Stephanie Johnson Cunningham is the Executive Director of Museum Hue. Her leadership has propelled the organization into a nationally recognized and trusted source with 400+ institutional members (museums and academic institutions) that utilize the organization as a resource to inform both practice and policies. Stephanie has been committed to taking up the charge to change museums to bring about greater attention and constant awareness of racial issues through arts and culture. She stresses that the best pedagogical strategies include the cultural capital of communities to deepen knowledge and understanding of art, history, and culture. Stephanie holds a Bachelor's degree in Art and Art History from Brooklyn College and a Masters degree in Cultural Heritage and Preservation Studies (CHAPS) from Rutgers University. She also received the Americans for the Arts 2019 American Express Emerging Leader Award for her work.

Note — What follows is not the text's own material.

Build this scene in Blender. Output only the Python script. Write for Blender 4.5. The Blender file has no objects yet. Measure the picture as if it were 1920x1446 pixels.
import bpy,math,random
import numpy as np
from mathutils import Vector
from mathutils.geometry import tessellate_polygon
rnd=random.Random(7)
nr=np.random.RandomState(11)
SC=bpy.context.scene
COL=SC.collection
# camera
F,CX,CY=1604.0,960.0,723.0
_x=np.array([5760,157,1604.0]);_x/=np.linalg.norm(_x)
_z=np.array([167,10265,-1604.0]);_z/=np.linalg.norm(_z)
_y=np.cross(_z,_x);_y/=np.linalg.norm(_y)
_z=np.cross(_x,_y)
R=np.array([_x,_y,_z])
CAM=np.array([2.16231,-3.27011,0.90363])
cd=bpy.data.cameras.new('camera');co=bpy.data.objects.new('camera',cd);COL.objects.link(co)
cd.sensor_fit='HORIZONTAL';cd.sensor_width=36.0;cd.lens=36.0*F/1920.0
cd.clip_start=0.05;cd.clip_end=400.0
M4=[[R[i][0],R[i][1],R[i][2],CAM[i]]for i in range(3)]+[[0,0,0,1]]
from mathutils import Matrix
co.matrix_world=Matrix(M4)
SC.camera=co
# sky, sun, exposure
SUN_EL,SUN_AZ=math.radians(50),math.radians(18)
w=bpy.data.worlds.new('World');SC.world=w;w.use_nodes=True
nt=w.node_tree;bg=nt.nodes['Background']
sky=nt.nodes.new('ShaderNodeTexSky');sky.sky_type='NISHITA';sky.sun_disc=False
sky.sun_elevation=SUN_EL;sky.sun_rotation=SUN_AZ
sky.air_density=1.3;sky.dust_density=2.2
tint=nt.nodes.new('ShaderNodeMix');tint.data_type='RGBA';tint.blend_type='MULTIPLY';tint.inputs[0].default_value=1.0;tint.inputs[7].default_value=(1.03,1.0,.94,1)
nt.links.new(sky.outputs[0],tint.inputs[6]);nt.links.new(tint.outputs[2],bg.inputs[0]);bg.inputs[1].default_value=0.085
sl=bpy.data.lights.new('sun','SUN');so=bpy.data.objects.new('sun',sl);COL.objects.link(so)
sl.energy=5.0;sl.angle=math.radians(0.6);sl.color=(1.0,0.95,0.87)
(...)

Sierra Van Ryck deGroot is the Deputy Director of Museum Hue. A proud alumna of the Dr. Martin Luther King Jr. Leadership Program at Seton Hall University and Bank Street College of Education, Sierra has her B.A. in Art, Design and Interactive Media; Fine Arts; and Art History and M.S.Ed in Museum Education. A child of Guyanese immigrants, she is proudly born and raised in Central Jersey (NJ), which does exist and it is pork roll, not Taylor Ham. She is also half of the former Sierras co-presidential leadership team of the National Emerging Museum Professionals Network, a current board member for the New Jersey Association of Museums, and participating in many side quests related to advocating for change in the GLAM sector, especially in museums, around salary transparency, actionable equity in hiring practices, the abolition of unpaid internships, and the practice of rest for all museum workers.

Addison Tobias is the Programs Manager at Museum Hue. A former Schomburg Fellow at the University at Buffalo, Addison received her Master’s degree in Critical Museum Studies and Bachelor’s degree in Anthropology. She proudly brings experience expanding access to museums from her work co-developing Teen Programs at the Solomon R. Guggenheim Museum. Addison has participated in the Columbia Business School’s Executive Education Museum Leadership Program and is an advocate for amplifying BIPOC voices in arts administration. Originally from Buffalo, New York, Addison was adopted into a family of art educators and has always been interested in the use of arts as a lens for communication and expression. She is committed to implementing best practices in Diversity, Equity, Accessibility, and Inclusion initiatives across the arts and cultural field.

Koray Duman is the principal of B-KD (Büro Koray Duman), a research-driven architecture and design studio based in New York and Istanbul. Established in 2013, the firm completed projects for American Society for Muslim Advancement, Finnish Cultural Institute NY, MoMA PS1 Museum, and artist Richard Prince. In 2016, the firm won an invited competition to design an Art and Archive Building for the Noguchi Museum. In 2017, Architizer honored B-KD as Emerging Firm of the Year for ‘its forward-thinking for the role of the architect and the desire to disrupt the stigma of the practice’. Among several recognitions, the firm received the 2017 Design Award of Excellence by Society of American Registered Architects, and 2020 & 2015 Best of the Year Awards by Architects Newspaper. The firm's work has been featured in publications like the New York Times, Los Angeles Times, New York Magazine, Surface Magazine, Cultured Magazine, Interior Design Magazine and Dwell. Koray is originally from Turkey where he earned a BArch from Middle Eastern Technical University and furthered his studies at UCLA with a Master’s degree in Architecture. He previously worked as the lead architect on several US west coast museum projects. He served as the chair of the New Practice Committee at AIA NYC CHapter, and a board member of the Clemente Center in the Lower East Side. He is on the advisory board of American Society for Muslim Advancement and ProtoCinema. He is an adjunct professor at Pratt and New School and a registered architect in New York State and Turkey.